== Exercise directions ==
Find the lines with "picture" in them and copy them out.
#####
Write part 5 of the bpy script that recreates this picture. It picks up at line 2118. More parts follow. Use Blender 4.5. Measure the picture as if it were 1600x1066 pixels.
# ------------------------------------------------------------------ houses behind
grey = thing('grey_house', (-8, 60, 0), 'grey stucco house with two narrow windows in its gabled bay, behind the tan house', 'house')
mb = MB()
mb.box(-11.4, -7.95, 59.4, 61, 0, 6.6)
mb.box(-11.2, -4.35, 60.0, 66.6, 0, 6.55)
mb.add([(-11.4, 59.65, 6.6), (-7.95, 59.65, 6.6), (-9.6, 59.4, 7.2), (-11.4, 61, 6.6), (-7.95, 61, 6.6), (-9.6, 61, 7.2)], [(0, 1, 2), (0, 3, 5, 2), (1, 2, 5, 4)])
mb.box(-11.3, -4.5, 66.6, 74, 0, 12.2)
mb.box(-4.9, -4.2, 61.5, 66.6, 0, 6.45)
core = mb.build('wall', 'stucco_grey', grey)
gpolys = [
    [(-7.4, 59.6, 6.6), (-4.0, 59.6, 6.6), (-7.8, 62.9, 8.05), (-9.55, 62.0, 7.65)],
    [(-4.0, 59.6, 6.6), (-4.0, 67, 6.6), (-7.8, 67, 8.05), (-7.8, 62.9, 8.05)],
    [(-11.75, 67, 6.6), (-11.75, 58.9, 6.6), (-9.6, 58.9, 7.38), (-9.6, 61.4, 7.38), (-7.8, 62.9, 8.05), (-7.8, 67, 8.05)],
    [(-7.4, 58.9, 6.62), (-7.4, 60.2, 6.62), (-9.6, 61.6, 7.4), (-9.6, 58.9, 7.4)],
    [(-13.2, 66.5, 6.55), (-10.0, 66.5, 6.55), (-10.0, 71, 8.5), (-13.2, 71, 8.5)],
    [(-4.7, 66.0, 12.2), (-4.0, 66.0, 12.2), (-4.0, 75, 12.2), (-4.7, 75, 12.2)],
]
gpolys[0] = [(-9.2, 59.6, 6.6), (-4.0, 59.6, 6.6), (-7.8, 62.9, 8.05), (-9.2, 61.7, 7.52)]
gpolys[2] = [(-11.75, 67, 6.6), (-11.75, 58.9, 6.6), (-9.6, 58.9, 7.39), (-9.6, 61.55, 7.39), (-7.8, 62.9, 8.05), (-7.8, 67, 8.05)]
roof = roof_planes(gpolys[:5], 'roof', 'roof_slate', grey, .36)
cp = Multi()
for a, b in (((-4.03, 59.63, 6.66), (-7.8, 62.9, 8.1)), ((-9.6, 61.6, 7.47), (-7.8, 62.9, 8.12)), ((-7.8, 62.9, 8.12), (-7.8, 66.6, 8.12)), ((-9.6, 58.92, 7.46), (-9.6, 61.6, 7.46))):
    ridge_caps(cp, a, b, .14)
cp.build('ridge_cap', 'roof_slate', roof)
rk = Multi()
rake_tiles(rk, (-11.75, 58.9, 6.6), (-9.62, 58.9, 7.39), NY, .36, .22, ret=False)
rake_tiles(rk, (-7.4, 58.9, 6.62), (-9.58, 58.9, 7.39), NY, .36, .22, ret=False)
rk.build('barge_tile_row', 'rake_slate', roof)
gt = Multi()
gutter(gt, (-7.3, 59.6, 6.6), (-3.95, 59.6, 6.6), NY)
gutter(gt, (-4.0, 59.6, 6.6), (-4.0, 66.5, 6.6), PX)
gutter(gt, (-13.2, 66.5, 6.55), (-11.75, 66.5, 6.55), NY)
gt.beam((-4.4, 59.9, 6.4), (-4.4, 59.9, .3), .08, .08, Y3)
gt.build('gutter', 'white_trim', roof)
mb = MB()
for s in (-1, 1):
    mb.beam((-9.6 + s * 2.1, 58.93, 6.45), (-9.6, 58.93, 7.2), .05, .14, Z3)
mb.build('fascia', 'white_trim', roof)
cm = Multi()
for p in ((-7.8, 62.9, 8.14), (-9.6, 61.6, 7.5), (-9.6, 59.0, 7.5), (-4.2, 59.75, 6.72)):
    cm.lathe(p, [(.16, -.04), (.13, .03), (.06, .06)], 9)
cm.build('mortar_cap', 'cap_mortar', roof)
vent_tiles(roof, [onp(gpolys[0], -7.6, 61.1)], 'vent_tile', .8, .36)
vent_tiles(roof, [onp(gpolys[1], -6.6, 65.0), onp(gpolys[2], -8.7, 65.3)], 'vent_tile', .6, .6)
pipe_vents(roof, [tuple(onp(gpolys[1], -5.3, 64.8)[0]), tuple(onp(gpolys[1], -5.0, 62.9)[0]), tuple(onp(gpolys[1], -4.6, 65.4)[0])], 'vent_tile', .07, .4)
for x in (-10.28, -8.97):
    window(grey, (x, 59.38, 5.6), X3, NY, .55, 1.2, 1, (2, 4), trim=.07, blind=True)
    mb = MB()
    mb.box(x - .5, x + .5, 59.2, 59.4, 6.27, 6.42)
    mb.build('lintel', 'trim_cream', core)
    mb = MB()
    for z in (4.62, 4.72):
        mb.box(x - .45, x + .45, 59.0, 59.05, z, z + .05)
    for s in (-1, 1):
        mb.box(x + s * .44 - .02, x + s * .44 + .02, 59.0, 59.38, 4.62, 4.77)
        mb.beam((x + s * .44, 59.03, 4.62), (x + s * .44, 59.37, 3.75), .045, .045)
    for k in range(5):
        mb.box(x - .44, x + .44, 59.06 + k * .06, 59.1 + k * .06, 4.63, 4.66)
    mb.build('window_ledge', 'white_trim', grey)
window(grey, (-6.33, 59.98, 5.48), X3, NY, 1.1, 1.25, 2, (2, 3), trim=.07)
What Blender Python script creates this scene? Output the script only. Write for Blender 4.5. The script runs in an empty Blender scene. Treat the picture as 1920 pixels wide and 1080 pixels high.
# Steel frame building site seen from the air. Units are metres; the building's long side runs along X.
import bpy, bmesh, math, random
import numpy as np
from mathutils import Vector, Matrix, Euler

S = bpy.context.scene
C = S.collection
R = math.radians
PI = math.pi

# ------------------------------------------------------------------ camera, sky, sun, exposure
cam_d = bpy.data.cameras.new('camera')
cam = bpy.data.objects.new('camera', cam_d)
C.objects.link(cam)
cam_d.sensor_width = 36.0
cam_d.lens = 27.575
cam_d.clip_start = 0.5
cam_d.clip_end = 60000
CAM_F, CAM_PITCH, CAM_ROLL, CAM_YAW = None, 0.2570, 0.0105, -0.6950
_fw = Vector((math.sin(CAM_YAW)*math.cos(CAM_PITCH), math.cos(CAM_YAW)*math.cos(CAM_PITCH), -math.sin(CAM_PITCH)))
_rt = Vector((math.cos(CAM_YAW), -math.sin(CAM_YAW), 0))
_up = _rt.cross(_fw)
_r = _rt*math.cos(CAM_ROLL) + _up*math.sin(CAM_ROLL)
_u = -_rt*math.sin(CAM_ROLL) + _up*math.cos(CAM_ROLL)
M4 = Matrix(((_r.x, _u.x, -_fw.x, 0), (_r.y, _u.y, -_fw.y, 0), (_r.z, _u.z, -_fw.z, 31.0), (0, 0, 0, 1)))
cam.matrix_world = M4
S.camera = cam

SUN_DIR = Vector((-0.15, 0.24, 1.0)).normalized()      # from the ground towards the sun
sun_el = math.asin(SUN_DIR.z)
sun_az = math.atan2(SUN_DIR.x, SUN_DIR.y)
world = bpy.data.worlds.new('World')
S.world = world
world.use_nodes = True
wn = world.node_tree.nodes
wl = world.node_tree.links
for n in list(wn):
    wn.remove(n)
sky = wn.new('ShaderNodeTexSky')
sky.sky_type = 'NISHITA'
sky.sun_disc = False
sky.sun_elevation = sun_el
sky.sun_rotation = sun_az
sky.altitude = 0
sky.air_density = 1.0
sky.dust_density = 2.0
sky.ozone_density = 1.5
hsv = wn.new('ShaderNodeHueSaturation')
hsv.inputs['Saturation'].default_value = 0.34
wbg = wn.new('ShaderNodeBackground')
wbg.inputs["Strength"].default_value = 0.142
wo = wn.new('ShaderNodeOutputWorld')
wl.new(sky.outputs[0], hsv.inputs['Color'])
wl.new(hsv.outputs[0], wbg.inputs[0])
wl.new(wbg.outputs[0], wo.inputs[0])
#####
== Completed task ==
Write part 5 of the bpy script that recreates this picture. It picks up at line 2118. More parts follow. Use Blender 4.5. Measure the picture as if it were 1600x1066 pixels.
What Blender Python script creates this scene? Output the script only. Write for Blender 4.5. The script runs in an empty Blender scene. Treat the picture as 1920 pixels wide and 1080 pixels high.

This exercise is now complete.